Instruction >> Quote the whole listing verbatim.

Data shown >>
Begin

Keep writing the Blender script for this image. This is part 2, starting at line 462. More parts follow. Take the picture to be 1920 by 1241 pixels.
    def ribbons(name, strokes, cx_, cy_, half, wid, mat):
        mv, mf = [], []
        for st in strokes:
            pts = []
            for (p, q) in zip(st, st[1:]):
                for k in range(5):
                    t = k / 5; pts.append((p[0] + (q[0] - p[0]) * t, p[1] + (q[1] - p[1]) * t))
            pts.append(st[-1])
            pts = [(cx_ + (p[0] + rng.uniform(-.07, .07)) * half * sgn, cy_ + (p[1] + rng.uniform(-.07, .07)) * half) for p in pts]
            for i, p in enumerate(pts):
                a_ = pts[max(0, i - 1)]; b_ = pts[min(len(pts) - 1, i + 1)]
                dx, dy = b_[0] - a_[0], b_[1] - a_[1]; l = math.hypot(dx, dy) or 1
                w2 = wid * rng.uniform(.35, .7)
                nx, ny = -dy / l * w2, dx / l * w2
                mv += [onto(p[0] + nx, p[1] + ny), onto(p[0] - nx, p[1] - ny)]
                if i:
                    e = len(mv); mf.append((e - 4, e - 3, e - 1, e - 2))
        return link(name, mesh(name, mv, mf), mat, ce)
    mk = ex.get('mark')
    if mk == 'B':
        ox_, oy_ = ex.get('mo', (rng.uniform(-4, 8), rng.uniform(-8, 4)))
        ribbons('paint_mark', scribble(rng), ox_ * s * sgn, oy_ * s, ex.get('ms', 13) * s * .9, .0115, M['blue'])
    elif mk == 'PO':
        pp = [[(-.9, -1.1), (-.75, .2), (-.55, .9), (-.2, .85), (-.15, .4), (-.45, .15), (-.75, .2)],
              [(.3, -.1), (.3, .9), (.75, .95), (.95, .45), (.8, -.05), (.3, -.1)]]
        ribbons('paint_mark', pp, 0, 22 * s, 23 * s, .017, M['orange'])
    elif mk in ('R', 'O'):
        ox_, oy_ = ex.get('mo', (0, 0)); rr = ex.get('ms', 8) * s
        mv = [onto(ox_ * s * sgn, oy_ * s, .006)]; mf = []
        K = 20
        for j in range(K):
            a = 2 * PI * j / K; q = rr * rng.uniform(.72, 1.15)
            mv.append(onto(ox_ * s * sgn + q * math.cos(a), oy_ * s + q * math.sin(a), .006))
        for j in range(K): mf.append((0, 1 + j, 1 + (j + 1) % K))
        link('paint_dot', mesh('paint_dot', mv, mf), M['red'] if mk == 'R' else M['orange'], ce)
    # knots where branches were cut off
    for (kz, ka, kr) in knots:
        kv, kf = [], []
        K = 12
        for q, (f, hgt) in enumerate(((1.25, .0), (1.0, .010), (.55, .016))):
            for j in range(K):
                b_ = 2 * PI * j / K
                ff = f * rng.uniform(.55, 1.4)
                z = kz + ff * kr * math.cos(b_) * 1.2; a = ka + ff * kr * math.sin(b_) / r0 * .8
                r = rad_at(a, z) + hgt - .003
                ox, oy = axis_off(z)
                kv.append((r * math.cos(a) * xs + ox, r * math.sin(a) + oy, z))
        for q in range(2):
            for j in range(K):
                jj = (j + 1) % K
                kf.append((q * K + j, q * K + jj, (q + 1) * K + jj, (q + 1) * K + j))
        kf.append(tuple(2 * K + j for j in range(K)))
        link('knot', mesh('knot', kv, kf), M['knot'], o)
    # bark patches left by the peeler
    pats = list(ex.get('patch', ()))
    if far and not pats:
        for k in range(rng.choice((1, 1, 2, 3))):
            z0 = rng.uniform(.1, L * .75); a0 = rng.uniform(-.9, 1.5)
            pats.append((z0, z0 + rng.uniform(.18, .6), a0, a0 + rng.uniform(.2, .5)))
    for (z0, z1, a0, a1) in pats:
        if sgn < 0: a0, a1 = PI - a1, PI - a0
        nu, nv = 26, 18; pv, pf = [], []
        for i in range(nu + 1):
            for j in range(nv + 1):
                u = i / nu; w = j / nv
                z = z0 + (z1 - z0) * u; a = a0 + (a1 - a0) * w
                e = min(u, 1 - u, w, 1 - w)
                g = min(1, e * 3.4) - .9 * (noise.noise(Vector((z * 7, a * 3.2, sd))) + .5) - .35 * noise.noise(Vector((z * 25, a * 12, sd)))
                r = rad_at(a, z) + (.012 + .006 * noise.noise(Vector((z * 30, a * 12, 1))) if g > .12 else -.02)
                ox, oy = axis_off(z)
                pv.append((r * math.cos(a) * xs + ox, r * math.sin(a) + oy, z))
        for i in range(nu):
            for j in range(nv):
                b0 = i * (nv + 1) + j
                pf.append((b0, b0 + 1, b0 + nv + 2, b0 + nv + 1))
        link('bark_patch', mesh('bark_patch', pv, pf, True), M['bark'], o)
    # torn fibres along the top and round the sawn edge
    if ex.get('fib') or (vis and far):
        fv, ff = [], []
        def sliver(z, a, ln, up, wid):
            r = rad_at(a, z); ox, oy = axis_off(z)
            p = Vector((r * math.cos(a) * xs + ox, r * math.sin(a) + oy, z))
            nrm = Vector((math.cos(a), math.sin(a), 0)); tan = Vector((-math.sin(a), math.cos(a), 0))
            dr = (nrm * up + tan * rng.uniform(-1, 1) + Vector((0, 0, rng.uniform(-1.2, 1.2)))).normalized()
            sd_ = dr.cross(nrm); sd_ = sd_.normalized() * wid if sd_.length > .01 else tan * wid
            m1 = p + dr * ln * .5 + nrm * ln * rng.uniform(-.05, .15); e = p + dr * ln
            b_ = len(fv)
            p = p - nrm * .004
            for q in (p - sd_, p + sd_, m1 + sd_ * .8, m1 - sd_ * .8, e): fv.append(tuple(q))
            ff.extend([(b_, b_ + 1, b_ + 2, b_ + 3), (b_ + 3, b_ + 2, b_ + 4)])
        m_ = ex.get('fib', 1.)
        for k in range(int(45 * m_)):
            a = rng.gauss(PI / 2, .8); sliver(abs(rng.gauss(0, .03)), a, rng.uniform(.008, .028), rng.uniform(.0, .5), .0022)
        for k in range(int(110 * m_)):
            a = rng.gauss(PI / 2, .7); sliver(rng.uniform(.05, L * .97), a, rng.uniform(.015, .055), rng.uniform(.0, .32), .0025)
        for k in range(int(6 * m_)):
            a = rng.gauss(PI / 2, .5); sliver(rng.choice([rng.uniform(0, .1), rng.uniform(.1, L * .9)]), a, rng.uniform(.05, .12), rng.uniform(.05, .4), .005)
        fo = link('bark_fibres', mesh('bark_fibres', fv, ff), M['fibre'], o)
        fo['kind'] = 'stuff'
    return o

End

Complete response >>
Keep writing the Blender script for this image. This is part 2, starting at line 462. More parts follow. Take the picture to be 1920 by 1241 pixels.
    def ribbons(name, strokes, cx_, cy_, half, wid, mat):
        mv, mf = [], []
        for st in strokes:
            pts = []
            for (p, q) in zip(st, st[1:]):
                for k in range(5):
                    t = k / 5; pts.append((p[0] + (q[0] - p[0]) * t, p[1] + (q[1] - p[1]) * t))
            pts.append(st[-1])
            pts = [(cx_ + (p[0] + rng.uniform(-.07, .07)) * half * sgn, cy_ + (p[1] + rng.uniform(-.07, .07)) * half) for p in pts]
            for i, p in enumerate(pts):
                a_ = pts[max(0, i - 1)]; b_ = pts[min(len(pts) - 1, i + 1)]
                dx, dy = b_[0] - a_[0], b_[1] - a_[1]; l = math.hypot(dx, dy) or 1
                w2 = wid * rng.uniform(.35, .7)
                nx, ny = -dy / l * w2, dx / l * w2
                mv += [onto(p[0] + nx, p[1] + ny), onto(p[0] - nx, p[1] - ny)]
                if i:
                    e = len(mv); mf.append((e - 4, e - 3, e - 1, e - 2))
        return link(name, mesh(name, mv, mf), mat, ce)
    mk = ex.get('mark')
    if mk == 'B':
        ox_, oy_ = ex.get('mo', (rng.uniform(-4, 8), rng.uniform(-8, 4)))
        ribbons('paint_mark', scribble(rng), ox_ * s * sgn, oy_ * s, ex.get('ms', 13) * s * .9, .0115, M['blue'])
    elif mk == 'PO':
        pp = [[(-.9, -1.1), (-.75, .2), (-.55, .9), (-.2, .85), (-.15, .4), (-.45, .15), (-.75, .2)],
              [(.3, -.1), (.3, .9), (.75, .95), (.95, .45), (.8, -.05), (.3, -.1)]]
        ribbons('paint_mark', pp, 0, 22 * s, 23 * s, .017, M['orange'])
    elif mk in ('R', 'O'):
        ox_, oy_ = ex.get('mo', (0, 0)); rr = ex.get('ms', 8) * s
        mv = [onto(ox_ * s * sgn, oy_ * s, .006)]; mf = []
        K = 20
        for j in range(K):
            a = 2 * PI * j / K; q = rr * rng.uniform(.72, 1.15)
            mv.append(onto(ox_ * s * sgn + q * math.cos(a), oy_ * s + q * math.sin(a), .006))
        for j in range(K): mf.append((0, 1 + j, 1 + (j + 1) % K))
        link('paint_dot', mesh('paint_dot', mv, mf), M['red'] if mk == 'R' else M['orange'], ce)
    # knots where branches were cut off
    for (kz, ka, kr) in knots:
        kv, kf = [], []
        K = 12
        for q, (f, hgt) in enumerate(((1.25, .0), (1.0, .010), (.55, .016))):
            for j in range(K):
                b_ = 2 * PI * j / K
                ff = f * rng.uniform(.55, 1.4)
                z = kz + ff * kr * math.cos(b_) * 1.2; a = ka + ff * kr * math.sin(b_) / r0 * .8
                r = rad_at(a, z) + hgt - .003
                ox, oy = axis_off(z)
                kv.append((r * math.cos(a) * xs + ox, r * math.sin(a) + oy, z))
        for q in range(2):
            for j in range(K):
                jj = (j + 1) % K
                kf.append((q * K + j, q * K + jj, (q + 1) * K + jj, (q + 1) * K + j))
        kf.append(tuple(2 * K + j for j in range(K)))
        link('knot', mesh('knot', kv, kf), M['knot'], o)
    # bark patches left by the peeler
    pats = list(ex.get('patch', ()))
    if far and not pats:
        for k in range(rng.choice((1, 1, 2, 3))):
            z0 = rng.uniform(.1, L * .75); a0 = rng.uniform(-.9, 1.5)
            pats.append((z0, z0 + rng.uniform(.18, .6), a0, a0 + rng.uniform(.2, .5)))
    for (z0, z1, a0, a1) in pats:
        if sgn < 0: a0, a1 = PI - a1, PI - a0
        nu, nv = 26, 18; pv, pf = [], []
        for i in range(nu + 1):
            for j in range(nv + 1):
                u = i / nu; w = j / nv
                z = z0 + (z1 - z0) * u; a = a0 + (a1 - a0) * w
                e = min(u, 1 - u, w, 1 - w)
                g = min(1, e * 3.4) - .9 * (noise.noise(Vector((z * 7, a * 3.2, sd))) + .5) - .35 * noise.noise(Vector((z * 25, a * 12, sd)))
                r = rad_at(a, z) + (.012 + .006 * noise.noise(Vector((z * 30, a * 12, 1))) if g > .12 else -.02)
                ox, oy = axis_off(z)
                pv.append((r * math.cos(a) * xs + ox, r * math.sin(a) + oy, z))
        for i in range(nu):
            for j in range(nv):
                b0 = i * (nv + 1) + j
                pf.append((b0, b0 + 1, b0 + nv + 2, b0 + nv + 1))
        link('bark_patch', mesh('bark_patch', pv, pf, True), M['bark'], o)
    # torn fibres along the top and round the sawn edge
    if ex.get('fib') or (vis and far):
        fv, ff = [], []
        def sliver(z, a, ln, up, wid):
            r = rad_at(a, z); ox, oy = axis_off(z)
            p = Vector((r * math.cos(a) * xs + ox, r * math.sin(a) + oy, z))
            nrm = Vector((math.cos(a), math.sin(a), 0)); tan = Vector((-math.sin(a), math.cos(a), 0))
            dr = (nrm * up + tan * rng.uniform(-1, 1) + Vector((0, 0, rng.uniform(-1.2, 1.2)))).normalized()
            sd_ = dr.cross(nrm); sd_ = sd_.normalized() * wid if sd_.length > .01 else tan * wid
            m1 = p + dr * ln * .5 + nrm * ln * rng.uniform(-.05, .15); e = p + dr * ln
            b_ = len(fv)
            p = p - nrm * .004
            for q in (p - sd_, p + sd_, m1 + sd_ * .8, m1 - sd_ * .8, e): fv.append(tuple(q))
            ff.extend([(b_, b_ + 1, b_ + 2, b_ + 3), (b_ + 3, b_ + 2, b_ + 4)])
        m_ = ex.get('fib', 1.)
        for k in range(int(45 * m_)):
            a = rng.gauss(PI / 2, .8); sliver(abs(rng.gauss(0, .03)), a, rng.uniform(.008, .028), rng.uniform(.0, .5), .0022)
        for k in range(int(110 * m_)):
            a = rng.gauss(PI / 2, .7); sliver(rng.uniform(.05, L * .97), a, rng.uniform(.015, .055), rng.uniform(.0, .32), .0025)
        for k in range(int(6 * m_)):
            a = rng.gauss(PI / 2, .5); sliver(rng.choice([rng.uniform(0, .1), rng.uniform(.1, L * .9)]), a, rng.uniform(.05, .12), rng.uniform(.05, .4), .005)
        fo = link('bark_fibres', mesh('bark_fibres', fv, ff), M['fibre'], o)
        fo['kind'] = 'stuff'
    return o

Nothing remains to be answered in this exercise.